#### Given request
Below are several records. Retype exactly those lines running from the one with "bm = B(); box(bm, (0, -0.02, (TZ[i]" through the one with "bm = B(); box(bm, (0, 0.004, TZ[i]", end lines included, and no others.

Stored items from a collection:
---------------

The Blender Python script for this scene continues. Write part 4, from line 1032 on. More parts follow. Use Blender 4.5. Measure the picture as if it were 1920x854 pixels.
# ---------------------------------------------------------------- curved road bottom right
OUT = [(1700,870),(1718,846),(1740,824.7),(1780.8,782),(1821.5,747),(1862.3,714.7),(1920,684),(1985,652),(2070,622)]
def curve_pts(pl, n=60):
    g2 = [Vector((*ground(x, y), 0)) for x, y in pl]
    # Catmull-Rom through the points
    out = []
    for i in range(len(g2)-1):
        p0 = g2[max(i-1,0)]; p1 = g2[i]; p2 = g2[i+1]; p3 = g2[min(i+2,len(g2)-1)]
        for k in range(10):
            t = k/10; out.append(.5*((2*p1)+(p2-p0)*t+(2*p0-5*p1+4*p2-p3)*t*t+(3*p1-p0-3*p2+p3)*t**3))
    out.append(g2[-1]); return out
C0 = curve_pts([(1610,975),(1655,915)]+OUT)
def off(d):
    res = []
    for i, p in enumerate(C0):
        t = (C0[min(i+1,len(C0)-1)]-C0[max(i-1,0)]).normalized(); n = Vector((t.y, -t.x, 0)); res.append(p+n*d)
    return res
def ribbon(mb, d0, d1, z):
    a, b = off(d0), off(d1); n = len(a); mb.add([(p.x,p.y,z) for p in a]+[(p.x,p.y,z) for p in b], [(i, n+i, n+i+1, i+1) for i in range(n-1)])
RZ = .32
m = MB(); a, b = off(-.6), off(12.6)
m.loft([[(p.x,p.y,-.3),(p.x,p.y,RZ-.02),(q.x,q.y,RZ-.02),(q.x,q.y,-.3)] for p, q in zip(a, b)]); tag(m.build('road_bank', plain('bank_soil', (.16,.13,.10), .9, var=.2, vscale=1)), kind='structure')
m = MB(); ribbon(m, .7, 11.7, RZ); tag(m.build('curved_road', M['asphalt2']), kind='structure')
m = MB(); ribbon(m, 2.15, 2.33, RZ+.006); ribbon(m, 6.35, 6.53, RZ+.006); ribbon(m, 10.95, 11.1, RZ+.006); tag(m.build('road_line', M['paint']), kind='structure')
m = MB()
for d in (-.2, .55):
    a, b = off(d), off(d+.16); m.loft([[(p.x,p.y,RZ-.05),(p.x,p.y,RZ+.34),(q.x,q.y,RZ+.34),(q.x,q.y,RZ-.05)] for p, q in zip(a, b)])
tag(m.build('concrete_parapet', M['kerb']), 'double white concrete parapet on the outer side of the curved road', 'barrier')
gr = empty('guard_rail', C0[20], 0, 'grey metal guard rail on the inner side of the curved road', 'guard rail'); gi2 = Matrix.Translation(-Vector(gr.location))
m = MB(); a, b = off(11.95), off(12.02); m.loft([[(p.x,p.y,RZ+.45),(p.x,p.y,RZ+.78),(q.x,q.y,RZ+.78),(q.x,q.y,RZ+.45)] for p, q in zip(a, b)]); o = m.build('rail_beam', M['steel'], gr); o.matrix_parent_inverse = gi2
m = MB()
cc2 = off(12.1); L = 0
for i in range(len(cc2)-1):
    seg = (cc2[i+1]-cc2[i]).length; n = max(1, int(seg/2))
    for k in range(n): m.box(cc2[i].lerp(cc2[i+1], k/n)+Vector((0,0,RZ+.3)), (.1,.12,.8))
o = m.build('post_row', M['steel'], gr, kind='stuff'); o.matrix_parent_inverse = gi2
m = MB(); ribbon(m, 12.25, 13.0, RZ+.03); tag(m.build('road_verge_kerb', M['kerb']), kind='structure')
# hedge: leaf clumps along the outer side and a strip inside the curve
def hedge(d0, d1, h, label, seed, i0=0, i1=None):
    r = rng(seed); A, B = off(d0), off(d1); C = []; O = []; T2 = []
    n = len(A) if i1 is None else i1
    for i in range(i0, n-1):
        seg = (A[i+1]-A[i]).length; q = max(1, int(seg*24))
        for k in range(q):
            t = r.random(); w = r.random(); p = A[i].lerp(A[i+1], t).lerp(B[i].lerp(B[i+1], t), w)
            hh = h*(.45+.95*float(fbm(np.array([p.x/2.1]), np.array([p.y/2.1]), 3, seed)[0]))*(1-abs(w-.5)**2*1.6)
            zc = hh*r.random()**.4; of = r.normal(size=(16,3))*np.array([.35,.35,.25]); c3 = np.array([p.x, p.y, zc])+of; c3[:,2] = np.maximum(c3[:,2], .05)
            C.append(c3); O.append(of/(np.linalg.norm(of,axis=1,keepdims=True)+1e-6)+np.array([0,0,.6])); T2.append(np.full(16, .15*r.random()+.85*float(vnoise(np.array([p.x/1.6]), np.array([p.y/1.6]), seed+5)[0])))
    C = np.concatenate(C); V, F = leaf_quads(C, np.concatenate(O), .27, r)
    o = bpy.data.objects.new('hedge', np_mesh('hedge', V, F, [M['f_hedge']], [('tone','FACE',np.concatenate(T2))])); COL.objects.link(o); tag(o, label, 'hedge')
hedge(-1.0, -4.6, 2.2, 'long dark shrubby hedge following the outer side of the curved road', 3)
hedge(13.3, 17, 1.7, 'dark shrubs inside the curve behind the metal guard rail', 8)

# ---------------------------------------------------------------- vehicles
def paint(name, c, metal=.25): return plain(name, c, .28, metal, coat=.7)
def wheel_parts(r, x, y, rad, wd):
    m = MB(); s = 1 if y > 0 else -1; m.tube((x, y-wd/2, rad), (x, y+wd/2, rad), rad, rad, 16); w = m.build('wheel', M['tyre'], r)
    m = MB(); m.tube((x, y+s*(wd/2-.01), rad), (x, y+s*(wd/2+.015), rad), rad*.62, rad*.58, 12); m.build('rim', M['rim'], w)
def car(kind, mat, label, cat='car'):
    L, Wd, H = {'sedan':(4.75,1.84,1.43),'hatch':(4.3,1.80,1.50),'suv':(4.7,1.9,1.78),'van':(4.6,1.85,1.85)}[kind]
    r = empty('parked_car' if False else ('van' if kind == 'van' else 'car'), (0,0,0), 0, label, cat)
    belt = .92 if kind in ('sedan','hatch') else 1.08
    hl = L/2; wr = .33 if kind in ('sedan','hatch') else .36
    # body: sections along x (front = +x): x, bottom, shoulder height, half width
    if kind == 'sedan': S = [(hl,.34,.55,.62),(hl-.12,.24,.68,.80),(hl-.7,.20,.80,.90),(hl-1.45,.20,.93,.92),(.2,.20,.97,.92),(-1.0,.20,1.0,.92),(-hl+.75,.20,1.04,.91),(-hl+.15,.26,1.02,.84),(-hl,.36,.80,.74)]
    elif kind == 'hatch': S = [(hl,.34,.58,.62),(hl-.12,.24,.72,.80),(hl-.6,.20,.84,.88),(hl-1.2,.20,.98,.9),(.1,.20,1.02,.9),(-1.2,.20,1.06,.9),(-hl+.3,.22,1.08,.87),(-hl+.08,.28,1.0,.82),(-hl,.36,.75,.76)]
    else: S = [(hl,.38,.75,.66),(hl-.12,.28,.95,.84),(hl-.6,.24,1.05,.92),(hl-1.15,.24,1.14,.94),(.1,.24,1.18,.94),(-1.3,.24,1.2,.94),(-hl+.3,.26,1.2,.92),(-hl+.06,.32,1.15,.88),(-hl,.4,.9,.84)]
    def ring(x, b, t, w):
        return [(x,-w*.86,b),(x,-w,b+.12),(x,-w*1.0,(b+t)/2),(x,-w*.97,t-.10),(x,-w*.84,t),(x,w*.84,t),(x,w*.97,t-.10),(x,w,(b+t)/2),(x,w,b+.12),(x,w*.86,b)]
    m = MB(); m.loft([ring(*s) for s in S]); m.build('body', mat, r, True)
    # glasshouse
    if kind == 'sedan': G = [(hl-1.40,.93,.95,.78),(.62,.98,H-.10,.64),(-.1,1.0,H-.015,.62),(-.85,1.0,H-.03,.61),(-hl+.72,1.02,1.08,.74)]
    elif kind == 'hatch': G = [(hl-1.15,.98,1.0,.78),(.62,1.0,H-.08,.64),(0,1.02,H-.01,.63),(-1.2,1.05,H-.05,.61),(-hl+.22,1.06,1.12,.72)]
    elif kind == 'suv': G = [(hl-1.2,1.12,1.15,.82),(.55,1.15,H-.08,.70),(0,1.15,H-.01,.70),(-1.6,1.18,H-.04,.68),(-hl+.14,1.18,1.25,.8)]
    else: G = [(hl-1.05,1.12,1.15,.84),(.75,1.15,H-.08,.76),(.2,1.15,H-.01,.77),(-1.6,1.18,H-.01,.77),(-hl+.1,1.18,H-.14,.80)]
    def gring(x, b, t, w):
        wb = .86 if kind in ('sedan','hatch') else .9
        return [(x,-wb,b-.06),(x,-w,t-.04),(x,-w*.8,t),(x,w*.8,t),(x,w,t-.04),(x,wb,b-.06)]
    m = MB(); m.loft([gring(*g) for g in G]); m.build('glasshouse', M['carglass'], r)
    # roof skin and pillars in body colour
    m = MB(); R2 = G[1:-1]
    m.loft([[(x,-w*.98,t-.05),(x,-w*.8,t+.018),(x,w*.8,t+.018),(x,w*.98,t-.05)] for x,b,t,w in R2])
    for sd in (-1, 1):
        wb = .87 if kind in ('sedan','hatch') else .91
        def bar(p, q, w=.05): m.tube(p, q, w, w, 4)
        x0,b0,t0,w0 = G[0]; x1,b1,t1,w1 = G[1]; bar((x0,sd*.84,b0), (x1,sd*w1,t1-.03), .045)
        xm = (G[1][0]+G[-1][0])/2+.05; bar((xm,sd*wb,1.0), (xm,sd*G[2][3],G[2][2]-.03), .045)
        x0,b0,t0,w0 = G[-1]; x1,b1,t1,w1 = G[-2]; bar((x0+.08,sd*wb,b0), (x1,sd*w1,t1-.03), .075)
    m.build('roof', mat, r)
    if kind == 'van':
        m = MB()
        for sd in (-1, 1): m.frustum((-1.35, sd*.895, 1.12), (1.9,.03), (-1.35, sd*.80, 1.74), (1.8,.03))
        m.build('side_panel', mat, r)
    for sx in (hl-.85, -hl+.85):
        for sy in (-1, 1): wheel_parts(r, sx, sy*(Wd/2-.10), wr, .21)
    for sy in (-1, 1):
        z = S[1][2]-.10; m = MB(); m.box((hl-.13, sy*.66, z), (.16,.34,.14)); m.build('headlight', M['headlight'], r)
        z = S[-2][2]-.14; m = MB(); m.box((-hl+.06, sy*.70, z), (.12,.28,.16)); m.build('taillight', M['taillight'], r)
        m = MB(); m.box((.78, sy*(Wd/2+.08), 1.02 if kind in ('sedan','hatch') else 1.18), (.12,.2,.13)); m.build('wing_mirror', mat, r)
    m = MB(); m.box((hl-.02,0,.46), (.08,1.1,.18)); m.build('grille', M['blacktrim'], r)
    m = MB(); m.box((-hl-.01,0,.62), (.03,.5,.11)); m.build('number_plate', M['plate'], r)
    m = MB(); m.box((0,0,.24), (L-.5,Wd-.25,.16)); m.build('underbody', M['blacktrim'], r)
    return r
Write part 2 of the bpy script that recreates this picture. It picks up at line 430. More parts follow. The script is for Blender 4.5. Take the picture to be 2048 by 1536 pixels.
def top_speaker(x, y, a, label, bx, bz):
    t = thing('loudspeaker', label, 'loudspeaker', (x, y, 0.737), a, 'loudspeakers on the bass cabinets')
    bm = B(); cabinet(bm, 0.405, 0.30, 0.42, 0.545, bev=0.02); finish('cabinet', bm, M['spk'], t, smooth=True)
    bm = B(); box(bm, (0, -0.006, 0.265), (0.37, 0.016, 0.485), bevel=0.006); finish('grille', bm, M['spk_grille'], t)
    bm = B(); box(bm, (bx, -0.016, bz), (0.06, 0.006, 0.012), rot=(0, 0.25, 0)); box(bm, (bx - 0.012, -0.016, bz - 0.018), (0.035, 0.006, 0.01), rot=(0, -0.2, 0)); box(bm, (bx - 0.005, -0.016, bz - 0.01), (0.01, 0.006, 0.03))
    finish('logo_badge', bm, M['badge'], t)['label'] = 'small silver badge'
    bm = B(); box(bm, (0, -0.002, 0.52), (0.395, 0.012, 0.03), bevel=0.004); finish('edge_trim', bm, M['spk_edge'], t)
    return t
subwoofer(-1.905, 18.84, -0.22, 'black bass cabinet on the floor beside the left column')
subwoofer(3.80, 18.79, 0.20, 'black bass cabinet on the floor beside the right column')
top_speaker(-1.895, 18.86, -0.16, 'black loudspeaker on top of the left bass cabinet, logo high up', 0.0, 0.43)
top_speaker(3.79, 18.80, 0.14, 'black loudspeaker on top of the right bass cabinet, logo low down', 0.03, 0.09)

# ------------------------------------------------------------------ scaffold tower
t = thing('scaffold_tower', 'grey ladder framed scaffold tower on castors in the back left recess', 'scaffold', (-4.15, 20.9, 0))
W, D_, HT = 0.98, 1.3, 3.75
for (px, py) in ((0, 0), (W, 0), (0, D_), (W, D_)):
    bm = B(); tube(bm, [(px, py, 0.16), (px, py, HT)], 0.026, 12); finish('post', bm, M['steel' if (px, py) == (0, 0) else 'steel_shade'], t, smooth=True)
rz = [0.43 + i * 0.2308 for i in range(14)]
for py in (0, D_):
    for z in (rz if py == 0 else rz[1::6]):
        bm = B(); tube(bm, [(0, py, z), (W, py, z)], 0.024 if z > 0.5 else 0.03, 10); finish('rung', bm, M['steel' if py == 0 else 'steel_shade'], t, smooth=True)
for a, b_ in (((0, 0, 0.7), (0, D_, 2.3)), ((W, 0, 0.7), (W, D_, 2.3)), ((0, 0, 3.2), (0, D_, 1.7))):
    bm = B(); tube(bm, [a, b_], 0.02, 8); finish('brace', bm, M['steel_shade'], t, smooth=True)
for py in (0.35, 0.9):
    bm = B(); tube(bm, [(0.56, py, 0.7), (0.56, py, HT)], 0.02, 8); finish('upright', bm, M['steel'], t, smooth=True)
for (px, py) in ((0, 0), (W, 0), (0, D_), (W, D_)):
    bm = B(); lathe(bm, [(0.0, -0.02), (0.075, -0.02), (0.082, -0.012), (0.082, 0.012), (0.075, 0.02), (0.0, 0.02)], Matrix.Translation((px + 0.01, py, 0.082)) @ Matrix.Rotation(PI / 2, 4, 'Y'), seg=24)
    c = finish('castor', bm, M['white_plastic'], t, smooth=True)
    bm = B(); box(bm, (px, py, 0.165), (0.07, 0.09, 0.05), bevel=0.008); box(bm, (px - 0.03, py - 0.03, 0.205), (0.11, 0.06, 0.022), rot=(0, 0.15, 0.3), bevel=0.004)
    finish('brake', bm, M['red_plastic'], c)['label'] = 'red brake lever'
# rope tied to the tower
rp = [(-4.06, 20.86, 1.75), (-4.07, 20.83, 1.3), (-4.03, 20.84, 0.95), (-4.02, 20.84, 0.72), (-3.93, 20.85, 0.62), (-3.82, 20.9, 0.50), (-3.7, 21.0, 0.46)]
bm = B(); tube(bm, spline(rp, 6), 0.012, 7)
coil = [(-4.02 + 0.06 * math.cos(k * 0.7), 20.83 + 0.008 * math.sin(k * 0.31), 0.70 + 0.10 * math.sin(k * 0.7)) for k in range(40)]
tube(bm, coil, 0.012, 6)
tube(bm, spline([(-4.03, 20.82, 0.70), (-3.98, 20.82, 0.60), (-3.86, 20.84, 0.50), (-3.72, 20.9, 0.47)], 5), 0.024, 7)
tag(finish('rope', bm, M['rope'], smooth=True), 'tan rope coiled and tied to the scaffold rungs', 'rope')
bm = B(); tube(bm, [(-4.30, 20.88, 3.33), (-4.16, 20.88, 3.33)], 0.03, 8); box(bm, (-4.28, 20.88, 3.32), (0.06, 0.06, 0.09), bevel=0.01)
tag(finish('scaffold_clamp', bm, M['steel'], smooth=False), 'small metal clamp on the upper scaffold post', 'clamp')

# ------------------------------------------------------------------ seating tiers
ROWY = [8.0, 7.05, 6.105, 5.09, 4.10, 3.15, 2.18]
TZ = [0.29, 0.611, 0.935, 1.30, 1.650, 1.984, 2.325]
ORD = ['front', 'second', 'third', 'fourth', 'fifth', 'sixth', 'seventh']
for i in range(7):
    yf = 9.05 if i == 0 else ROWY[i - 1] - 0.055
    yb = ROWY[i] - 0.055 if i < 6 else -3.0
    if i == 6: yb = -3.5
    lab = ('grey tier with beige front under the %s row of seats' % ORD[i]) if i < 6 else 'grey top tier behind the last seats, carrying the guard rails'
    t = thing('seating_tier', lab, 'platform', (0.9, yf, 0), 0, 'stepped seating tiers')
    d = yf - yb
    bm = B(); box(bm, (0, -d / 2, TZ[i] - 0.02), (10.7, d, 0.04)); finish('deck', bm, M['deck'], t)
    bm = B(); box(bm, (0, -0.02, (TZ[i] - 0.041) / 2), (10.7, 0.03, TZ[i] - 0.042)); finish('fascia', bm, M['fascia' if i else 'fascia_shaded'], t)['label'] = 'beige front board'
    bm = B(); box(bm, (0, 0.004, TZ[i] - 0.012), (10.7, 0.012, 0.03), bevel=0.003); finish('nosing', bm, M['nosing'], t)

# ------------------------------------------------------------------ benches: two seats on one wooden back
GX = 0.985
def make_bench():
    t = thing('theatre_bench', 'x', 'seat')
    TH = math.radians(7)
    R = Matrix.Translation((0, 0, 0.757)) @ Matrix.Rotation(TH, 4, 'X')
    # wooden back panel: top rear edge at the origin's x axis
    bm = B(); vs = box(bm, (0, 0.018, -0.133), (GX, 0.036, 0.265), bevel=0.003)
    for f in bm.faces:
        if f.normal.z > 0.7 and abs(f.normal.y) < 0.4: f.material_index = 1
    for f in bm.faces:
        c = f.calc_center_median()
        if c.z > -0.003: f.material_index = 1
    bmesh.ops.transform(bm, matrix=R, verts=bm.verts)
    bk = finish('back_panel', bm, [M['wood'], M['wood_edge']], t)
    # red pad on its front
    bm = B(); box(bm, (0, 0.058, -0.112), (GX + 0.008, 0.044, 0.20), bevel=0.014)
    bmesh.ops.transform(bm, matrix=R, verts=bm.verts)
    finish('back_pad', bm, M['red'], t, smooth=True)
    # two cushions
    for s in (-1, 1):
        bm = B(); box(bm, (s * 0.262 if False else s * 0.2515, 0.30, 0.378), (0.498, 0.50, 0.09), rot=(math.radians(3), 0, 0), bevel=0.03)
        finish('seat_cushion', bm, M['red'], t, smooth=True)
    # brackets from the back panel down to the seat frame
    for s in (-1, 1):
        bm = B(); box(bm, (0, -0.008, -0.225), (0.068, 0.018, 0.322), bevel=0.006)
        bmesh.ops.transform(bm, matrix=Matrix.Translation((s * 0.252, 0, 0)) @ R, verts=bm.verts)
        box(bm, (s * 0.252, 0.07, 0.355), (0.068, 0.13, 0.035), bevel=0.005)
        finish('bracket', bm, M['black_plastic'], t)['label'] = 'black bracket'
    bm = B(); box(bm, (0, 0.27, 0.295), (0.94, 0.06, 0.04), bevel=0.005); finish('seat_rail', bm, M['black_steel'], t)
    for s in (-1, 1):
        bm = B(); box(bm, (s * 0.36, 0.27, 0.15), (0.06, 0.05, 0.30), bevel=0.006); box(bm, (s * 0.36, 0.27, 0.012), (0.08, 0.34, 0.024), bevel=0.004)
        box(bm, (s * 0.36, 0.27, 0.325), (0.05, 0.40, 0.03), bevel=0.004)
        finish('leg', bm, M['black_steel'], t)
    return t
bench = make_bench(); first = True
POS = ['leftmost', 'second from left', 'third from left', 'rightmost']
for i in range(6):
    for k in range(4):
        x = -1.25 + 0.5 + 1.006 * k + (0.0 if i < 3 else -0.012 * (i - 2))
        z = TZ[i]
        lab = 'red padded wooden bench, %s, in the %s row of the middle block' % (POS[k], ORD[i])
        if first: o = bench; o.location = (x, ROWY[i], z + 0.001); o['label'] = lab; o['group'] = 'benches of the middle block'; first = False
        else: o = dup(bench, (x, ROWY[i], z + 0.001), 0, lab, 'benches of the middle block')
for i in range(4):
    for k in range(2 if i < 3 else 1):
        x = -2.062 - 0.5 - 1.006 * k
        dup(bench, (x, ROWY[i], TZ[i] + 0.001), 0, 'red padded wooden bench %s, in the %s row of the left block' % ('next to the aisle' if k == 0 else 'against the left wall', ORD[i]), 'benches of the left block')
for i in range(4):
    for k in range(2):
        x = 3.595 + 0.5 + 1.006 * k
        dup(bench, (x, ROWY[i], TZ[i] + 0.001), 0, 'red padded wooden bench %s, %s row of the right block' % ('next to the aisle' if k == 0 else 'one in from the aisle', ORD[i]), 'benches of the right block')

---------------

#### Written response
    bm = B(); box(bm, (0, -0.02, (TZ[i] - 0.041) / 2), (10.7, 0.03, TZ[i] - 0.042)); finish('fascia', bm, M['fascia' if i else 'fascia_shaded'], t)['label'] = 'beige front board'
    bm = B(); box(bm, (0, 0.004, TZ[i] - 0.012), (10.7, 0.012, 0.03), bevel=0.003); finish('nosing', bm, M['nosing'], t)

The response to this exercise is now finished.